Comparison of fixed vs float DSP performance from ST app note AN4841

Stumbled on an ST app note AN4841 today and noticed an interesting section:

fft_perf.png1399x1895 212 KB

Apologies for the weird small image, struggling with this forum app, original pdf here. Obviously it's tough to draw conclusions from random benchmarks. What struck me was that F32 performance seems to be roughly on par with Q31 performance if not slightly faster. This also gives a rough sense of how much additional headroom can be expected moving to an F7 over an F4. As mentioned elsewhere, I think the H7 is where we want to be looking going forward which bumps the clock rate up to 480Mhz but maintains pin compatibility with the F7. Not available until Q3 2019 according to ST.

As an aside: in one of my own projects I haven't been able to convince myself that the extra special ARM DSP F32 routines are actually faster in practice than the vanilla ARM GCC math library; I've looked at mainly sin and sqrt.
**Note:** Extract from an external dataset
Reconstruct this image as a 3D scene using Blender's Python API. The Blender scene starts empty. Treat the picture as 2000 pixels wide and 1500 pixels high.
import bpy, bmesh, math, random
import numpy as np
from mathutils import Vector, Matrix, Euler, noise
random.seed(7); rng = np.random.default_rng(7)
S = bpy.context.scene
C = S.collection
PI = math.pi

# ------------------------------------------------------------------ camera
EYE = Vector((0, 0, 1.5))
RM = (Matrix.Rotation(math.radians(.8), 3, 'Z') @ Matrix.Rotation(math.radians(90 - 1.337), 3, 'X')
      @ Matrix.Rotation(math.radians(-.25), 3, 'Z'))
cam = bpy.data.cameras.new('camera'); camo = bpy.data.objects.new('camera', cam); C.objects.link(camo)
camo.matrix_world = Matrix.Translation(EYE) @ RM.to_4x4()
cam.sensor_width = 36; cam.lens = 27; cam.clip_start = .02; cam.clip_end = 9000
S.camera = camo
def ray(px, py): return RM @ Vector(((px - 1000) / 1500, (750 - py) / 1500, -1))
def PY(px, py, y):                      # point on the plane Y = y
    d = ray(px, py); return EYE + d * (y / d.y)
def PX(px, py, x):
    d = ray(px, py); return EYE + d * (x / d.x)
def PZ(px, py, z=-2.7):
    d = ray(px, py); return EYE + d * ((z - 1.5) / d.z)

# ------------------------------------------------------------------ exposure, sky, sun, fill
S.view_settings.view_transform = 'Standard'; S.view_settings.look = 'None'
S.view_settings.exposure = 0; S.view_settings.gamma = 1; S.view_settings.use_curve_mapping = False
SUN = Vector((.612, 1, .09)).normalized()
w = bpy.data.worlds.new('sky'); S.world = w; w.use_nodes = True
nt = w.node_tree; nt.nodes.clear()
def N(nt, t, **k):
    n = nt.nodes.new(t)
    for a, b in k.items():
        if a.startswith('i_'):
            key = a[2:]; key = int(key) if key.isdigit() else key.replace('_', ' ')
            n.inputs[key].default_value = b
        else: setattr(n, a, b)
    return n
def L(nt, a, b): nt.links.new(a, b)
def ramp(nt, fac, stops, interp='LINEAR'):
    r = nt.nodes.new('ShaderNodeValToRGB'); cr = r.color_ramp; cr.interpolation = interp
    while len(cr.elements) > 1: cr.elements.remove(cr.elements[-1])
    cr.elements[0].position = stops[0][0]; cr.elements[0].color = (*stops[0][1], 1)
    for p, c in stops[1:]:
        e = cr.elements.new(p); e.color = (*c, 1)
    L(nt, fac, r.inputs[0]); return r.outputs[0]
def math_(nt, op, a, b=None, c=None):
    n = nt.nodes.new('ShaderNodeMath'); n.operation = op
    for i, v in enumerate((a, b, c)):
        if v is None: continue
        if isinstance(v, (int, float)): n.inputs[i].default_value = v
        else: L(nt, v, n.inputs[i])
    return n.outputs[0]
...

Would be interested to hear others' experiences there.

One strength of the FPU is the number of available float registers (32) compared to the number of available integer register (considering that many integer registers are already used for "logistics": indexes, pointers...).

I can't comment much on CPU efficiency of float vs integer but yeah this graph makes it look like a basic F7 would only be about a 50% improvement. The H7 x3 seems to be available already, which is a single core 400MHz, and two dual core models are announced for this month?
https://www.st.com/en/microcontrollers-microprocessors/stm32h7-series.html

also this says they are fully backwards compatible to the ARM M4 instruction set.
and while the bare MCU is available for about 15$ the official ST evaluation boards start at over 400$ ?
edit: i learned about ST's EVAL/DISCO difference, DISCO boards are 50$ ish
https://www.mouser.de/ProductDetail/STMicroelectronics/STM32H745I-DISCO

but yeah i agree this is the level we should aim for

There's a version of the Nucleo board with an H7 for $23: https://www.mouser.com/ProductDetail/STMicroelectronics/NUCLEO-H743ZI?qs=5aG0NVq1C4zVqdFc0FeE%252Bw%3D%3D

I'm a fan of the Nucleo dev boards. This is probably where I would start.

No stock at the moment though unfortunately; looks like they're still ramping up production.

The CPU clock cycle counts for 32 bit integer operations and 32 bit float operations are about the same on a cortex M4. When you throw in a few scaling shifts for fixed point math, the float will often beat it. A few other points:

1) Divides are expensive (both float and integer), better to multiply by a constant.
2) Watch out for unintended doubles. E.g. Write "2.0f", not "2.0"

If in doubt - use objdump to look at the generated assembly code.

I've gotten in the habit of writing "1.0f" as well but I've been using -fsingle-precision-constant in my projects too which is a handy compiler flag to avoid unintended doubles. There's also -Wdouble-promotion.

It looks like some of the higher end F7/H7 models actually have hardware double support which would be interesting to explore.

Note that float divide and square root can run in parallel with integer operations.